### GIVEN TASK
Write out, exactly as given, every line from the one holding "gi = b.slot('grey'); b.bm.normal_update()" to the one holding "if abs(f.normal.x) >", including both.

### DATA SUPPLIED
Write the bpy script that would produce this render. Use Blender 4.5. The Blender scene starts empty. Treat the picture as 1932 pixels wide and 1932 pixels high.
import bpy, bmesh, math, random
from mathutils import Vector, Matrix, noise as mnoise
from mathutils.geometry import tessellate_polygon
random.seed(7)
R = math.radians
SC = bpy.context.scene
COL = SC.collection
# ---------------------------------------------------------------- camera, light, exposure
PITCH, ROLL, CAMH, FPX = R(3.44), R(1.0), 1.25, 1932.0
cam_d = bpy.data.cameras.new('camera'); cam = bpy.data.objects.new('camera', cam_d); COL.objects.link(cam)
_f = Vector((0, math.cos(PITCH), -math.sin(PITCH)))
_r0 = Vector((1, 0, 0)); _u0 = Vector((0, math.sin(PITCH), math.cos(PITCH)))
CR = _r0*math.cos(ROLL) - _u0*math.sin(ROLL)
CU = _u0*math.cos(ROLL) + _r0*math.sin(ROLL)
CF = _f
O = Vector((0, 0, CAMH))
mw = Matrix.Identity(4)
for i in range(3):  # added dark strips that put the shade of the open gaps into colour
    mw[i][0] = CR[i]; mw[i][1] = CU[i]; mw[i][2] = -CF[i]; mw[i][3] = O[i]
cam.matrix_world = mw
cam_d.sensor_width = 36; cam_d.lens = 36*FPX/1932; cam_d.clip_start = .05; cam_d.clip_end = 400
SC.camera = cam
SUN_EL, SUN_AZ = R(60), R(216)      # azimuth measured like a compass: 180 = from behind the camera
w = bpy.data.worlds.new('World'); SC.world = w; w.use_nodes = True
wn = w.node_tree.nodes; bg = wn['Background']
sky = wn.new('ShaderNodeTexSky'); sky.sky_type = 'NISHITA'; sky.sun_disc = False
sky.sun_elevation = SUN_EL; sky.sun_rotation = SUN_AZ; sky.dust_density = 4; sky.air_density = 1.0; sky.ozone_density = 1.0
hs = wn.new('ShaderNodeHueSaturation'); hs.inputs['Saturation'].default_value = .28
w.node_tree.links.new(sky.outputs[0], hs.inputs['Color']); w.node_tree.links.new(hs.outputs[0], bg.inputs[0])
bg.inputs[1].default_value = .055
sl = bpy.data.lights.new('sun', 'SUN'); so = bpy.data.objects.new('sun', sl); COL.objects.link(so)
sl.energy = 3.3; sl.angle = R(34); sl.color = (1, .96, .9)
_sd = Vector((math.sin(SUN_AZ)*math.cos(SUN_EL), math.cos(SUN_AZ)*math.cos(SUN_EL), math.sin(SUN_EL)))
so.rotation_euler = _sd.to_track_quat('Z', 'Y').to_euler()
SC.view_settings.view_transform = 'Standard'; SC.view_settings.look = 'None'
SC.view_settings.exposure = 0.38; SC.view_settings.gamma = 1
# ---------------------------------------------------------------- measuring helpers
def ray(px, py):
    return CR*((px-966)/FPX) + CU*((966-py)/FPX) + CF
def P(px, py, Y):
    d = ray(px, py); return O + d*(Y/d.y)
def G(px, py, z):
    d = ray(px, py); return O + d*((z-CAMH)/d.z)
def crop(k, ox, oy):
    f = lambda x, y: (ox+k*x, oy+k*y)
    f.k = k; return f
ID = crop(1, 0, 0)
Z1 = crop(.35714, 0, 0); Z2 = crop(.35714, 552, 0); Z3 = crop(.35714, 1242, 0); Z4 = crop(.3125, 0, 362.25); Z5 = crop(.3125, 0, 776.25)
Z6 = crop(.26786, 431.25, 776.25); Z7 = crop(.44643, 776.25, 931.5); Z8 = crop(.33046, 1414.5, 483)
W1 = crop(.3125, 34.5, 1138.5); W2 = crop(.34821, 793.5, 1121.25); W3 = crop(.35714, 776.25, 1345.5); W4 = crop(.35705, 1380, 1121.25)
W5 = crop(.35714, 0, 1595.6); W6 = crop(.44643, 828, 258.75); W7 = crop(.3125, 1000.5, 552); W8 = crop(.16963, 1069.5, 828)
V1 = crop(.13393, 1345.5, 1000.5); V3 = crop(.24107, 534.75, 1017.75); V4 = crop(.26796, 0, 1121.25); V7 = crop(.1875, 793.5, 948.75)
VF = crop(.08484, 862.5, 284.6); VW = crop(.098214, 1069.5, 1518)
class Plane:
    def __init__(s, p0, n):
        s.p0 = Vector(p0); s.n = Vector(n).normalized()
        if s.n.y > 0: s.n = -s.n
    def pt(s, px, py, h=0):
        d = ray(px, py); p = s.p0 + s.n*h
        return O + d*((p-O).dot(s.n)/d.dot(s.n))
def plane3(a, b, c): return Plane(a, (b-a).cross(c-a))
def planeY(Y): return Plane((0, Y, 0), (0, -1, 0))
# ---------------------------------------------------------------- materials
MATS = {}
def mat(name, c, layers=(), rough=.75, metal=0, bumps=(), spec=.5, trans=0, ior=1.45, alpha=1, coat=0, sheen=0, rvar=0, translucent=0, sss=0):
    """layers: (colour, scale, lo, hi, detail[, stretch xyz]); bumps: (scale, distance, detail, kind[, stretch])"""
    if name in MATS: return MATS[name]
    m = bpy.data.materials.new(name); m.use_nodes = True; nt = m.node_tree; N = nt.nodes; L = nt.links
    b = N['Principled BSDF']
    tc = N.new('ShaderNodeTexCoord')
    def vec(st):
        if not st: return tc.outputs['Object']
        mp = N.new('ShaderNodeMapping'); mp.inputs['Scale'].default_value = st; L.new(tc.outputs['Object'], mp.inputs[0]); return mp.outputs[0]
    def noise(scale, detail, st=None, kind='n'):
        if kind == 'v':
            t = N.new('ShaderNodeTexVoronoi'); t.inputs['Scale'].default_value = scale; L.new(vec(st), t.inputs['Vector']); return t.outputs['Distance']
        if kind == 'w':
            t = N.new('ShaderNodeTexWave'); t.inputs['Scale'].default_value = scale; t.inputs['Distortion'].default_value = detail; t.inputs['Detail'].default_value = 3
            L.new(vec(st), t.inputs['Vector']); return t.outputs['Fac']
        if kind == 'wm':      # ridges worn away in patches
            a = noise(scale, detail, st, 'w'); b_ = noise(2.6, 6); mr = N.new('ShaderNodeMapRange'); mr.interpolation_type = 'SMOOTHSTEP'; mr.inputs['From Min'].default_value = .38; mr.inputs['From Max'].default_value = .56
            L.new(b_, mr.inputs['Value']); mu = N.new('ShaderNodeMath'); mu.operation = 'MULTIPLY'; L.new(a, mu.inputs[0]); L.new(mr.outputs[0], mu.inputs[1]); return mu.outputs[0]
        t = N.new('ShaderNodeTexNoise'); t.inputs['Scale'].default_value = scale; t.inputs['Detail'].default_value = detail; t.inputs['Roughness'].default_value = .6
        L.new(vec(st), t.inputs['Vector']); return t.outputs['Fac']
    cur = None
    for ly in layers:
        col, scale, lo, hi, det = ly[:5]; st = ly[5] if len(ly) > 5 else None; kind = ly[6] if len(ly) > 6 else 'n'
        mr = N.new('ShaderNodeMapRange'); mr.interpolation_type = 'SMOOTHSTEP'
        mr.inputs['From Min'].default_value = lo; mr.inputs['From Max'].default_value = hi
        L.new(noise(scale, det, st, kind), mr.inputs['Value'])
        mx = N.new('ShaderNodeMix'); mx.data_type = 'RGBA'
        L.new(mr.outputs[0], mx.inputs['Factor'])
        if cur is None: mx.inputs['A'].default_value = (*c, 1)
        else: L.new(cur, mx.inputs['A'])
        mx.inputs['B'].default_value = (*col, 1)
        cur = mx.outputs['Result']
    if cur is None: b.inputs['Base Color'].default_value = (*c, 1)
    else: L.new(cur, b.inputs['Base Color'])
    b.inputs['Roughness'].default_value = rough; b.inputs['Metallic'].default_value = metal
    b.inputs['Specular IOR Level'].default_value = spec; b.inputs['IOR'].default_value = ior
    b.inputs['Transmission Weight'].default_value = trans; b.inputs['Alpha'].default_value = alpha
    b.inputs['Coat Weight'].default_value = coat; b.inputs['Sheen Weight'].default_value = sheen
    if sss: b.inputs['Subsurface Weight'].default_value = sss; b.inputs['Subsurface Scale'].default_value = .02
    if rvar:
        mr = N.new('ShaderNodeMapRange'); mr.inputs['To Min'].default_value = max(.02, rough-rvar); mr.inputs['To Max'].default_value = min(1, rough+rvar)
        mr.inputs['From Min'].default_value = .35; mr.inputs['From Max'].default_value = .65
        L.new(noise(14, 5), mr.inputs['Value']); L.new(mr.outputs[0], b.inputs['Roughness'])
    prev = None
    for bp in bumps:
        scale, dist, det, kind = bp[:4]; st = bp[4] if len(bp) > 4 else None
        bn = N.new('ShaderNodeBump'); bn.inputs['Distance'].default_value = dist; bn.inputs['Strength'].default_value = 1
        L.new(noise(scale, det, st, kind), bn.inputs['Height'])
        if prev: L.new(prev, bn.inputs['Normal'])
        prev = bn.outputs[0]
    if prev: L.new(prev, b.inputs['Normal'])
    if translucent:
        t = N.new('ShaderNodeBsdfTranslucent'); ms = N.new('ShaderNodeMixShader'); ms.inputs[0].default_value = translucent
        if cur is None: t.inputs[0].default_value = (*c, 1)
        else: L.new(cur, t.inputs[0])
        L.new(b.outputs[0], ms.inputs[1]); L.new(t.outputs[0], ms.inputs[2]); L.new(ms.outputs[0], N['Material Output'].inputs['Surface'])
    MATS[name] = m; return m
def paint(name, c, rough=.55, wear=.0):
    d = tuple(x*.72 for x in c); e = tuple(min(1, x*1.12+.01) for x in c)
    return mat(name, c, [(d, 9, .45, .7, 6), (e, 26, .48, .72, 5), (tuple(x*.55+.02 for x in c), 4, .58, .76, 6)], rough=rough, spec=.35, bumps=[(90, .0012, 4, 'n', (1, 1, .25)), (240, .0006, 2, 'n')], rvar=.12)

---

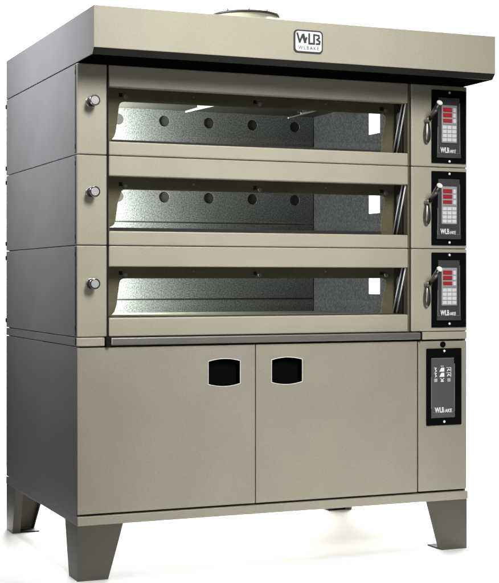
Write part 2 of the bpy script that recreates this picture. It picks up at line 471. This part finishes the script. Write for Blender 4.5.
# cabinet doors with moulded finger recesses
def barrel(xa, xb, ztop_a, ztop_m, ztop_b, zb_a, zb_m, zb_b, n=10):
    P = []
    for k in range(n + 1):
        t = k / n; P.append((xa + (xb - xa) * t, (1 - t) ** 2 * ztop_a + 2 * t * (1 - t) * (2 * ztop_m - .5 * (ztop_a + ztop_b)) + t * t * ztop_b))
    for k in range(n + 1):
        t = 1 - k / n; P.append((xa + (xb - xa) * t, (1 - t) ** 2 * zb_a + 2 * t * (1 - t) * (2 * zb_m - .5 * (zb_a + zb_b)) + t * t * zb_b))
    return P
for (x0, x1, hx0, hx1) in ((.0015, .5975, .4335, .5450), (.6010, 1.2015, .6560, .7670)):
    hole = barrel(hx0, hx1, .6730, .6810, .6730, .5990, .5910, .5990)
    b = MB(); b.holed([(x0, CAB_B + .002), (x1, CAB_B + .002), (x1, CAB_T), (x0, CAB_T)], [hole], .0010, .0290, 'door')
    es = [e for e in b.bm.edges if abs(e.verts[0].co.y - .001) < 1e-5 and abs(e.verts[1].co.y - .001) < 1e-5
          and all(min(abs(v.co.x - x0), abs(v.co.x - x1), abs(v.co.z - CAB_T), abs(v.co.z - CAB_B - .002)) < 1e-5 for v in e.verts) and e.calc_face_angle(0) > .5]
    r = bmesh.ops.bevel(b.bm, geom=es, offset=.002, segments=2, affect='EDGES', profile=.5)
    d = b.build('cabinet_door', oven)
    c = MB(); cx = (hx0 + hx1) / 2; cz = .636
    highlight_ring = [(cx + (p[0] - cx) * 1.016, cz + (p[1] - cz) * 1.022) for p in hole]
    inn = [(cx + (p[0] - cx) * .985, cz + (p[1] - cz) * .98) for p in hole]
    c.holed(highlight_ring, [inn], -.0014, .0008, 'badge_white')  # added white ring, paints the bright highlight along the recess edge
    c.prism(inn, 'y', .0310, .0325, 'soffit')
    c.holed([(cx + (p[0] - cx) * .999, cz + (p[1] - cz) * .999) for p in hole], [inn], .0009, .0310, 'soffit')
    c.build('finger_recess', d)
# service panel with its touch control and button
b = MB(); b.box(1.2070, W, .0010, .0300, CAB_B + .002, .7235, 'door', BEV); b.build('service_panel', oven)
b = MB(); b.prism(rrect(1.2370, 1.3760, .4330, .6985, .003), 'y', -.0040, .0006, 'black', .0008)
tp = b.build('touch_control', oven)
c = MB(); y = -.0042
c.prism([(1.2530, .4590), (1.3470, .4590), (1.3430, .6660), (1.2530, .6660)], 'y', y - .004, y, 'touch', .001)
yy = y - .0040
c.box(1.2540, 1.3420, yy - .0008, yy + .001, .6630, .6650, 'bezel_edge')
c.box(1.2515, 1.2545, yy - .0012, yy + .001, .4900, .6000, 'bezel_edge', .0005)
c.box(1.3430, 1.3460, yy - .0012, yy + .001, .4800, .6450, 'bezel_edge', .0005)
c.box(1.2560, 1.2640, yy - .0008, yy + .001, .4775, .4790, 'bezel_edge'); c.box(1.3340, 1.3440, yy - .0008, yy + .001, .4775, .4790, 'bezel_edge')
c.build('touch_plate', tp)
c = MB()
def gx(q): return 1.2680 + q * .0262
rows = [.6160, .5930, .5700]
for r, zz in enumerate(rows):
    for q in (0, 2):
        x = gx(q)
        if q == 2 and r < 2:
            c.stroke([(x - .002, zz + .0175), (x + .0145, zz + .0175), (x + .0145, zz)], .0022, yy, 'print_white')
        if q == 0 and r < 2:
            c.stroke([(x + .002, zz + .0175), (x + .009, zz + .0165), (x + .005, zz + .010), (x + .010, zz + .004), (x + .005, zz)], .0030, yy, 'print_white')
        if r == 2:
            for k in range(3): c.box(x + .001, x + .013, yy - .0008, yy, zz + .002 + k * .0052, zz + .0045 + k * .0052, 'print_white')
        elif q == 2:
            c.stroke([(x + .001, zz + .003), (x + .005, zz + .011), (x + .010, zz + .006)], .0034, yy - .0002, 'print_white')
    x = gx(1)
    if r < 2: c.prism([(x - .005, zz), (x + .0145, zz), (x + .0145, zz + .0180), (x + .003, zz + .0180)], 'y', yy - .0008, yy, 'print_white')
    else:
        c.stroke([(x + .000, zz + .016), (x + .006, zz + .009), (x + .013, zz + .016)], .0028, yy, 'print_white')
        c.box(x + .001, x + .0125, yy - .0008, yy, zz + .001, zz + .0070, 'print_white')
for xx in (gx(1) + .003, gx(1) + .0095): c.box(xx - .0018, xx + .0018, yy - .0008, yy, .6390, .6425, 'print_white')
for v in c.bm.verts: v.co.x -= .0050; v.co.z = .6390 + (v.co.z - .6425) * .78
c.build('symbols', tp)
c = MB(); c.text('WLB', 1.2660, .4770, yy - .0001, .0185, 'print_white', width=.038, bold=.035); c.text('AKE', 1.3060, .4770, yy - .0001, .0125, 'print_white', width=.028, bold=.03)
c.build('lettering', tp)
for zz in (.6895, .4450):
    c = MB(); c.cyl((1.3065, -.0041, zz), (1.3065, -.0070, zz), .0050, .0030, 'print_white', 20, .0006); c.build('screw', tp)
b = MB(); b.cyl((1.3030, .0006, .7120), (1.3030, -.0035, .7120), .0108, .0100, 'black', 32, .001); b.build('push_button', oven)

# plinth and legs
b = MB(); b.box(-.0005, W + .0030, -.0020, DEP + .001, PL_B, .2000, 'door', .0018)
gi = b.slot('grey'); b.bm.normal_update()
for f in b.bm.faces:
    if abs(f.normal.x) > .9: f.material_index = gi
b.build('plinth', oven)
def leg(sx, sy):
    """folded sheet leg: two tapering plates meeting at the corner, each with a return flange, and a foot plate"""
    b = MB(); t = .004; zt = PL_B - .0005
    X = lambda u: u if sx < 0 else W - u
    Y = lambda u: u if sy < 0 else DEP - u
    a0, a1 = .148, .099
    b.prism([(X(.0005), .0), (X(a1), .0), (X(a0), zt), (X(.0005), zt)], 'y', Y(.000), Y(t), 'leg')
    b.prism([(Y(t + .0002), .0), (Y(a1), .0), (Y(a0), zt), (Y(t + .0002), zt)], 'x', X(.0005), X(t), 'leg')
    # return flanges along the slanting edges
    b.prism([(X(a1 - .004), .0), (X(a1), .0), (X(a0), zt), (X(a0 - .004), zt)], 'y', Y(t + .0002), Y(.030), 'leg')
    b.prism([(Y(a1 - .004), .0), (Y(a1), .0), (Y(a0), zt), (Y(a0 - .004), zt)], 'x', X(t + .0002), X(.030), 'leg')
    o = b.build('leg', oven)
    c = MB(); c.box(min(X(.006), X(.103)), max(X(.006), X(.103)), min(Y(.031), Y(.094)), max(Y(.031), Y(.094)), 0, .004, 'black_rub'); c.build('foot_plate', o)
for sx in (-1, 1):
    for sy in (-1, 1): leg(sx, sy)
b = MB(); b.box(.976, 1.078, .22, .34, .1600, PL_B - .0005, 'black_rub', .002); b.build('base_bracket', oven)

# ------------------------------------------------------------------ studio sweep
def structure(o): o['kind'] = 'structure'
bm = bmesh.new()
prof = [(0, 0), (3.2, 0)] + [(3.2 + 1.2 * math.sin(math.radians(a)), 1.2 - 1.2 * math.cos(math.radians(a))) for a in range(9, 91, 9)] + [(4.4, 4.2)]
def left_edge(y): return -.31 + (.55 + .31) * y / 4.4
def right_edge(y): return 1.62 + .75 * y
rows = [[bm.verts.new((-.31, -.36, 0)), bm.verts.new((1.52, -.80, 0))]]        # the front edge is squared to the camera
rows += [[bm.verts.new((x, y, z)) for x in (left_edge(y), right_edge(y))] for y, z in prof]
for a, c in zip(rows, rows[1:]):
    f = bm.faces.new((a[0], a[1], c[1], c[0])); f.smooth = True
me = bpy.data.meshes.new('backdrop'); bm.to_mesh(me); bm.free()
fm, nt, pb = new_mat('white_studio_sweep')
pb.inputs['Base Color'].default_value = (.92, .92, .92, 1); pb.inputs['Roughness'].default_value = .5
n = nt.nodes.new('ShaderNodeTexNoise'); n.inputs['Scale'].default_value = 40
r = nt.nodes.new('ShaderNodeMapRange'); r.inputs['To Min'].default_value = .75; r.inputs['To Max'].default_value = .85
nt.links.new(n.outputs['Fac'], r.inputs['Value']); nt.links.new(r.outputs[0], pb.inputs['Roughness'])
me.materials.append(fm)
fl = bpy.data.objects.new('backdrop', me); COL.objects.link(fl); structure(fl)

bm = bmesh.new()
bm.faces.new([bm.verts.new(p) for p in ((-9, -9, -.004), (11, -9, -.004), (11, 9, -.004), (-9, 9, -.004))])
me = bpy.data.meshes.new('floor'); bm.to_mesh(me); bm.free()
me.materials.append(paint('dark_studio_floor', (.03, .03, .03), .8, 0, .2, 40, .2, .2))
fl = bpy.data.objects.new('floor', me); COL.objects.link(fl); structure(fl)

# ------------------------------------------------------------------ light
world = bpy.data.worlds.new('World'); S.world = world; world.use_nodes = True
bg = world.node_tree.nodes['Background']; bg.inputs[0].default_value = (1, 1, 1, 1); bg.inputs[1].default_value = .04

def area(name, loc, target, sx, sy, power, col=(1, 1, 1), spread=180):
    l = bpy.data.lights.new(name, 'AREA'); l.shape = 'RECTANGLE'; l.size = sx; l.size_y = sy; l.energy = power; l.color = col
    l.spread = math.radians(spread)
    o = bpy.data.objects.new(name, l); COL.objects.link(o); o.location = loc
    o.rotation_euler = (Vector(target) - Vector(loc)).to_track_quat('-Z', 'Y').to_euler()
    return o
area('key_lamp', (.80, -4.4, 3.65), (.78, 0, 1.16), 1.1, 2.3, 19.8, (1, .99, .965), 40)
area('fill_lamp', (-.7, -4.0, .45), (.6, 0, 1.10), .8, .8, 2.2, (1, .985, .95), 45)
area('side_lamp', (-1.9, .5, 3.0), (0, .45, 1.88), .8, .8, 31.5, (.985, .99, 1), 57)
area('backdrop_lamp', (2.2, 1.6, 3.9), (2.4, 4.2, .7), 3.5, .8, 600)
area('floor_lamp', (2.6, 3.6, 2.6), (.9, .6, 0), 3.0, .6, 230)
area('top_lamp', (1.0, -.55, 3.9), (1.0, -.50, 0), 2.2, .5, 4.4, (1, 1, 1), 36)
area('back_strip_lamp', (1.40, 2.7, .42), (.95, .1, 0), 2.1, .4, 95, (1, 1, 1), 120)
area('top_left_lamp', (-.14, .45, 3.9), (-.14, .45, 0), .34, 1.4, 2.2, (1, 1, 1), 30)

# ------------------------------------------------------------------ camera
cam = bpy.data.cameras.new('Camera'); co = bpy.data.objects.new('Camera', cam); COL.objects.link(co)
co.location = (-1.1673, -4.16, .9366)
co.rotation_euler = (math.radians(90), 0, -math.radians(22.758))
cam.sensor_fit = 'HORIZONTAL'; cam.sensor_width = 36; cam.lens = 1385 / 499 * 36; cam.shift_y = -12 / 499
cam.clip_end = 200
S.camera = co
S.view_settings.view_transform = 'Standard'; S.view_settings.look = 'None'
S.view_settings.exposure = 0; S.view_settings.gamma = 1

---

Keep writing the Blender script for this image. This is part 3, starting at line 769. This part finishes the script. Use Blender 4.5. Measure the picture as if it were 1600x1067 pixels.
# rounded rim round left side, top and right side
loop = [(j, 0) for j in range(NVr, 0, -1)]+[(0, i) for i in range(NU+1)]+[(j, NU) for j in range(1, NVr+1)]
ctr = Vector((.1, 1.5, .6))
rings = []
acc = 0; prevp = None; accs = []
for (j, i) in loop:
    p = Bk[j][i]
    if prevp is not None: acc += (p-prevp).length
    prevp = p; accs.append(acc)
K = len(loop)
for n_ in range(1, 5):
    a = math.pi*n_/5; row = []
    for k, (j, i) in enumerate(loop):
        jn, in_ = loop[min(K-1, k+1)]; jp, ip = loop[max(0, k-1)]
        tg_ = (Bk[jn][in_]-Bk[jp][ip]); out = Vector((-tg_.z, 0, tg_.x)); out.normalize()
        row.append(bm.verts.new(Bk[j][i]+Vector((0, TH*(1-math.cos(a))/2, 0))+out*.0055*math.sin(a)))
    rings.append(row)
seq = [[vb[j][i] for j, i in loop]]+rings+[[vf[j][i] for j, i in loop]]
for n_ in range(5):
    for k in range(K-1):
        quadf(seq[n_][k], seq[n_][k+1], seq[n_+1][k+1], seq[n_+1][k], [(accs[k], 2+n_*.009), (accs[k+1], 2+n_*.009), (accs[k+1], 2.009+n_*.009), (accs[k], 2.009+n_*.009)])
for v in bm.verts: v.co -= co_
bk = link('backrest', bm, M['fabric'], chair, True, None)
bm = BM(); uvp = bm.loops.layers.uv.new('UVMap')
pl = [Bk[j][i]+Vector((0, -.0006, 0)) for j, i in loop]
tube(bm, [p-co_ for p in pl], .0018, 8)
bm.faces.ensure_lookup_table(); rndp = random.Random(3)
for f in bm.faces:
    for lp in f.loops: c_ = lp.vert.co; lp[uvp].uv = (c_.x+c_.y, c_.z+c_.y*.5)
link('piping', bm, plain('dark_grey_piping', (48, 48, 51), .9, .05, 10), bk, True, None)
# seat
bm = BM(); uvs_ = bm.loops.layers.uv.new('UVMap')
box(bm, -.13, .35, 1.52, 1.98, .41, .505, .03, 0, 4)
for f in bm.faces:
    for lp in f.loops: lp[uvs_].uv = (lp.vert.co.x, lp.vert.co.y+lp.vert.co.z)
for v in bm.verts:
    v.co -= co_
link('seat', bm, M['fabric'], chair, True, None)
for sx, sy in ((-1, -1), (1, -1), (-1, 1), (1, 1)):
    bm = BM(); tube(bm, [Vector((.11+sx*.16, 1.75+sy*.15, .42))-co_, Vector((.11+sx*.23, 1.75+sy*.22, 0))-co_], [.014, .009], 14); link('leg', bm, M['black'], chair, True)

### TASK RESPONSE
gi = b.slot('grey'); b.bm.normal_update()
for f in b.bm.faces:
    if abs(f.normal.x) > .9: f.material_index = gi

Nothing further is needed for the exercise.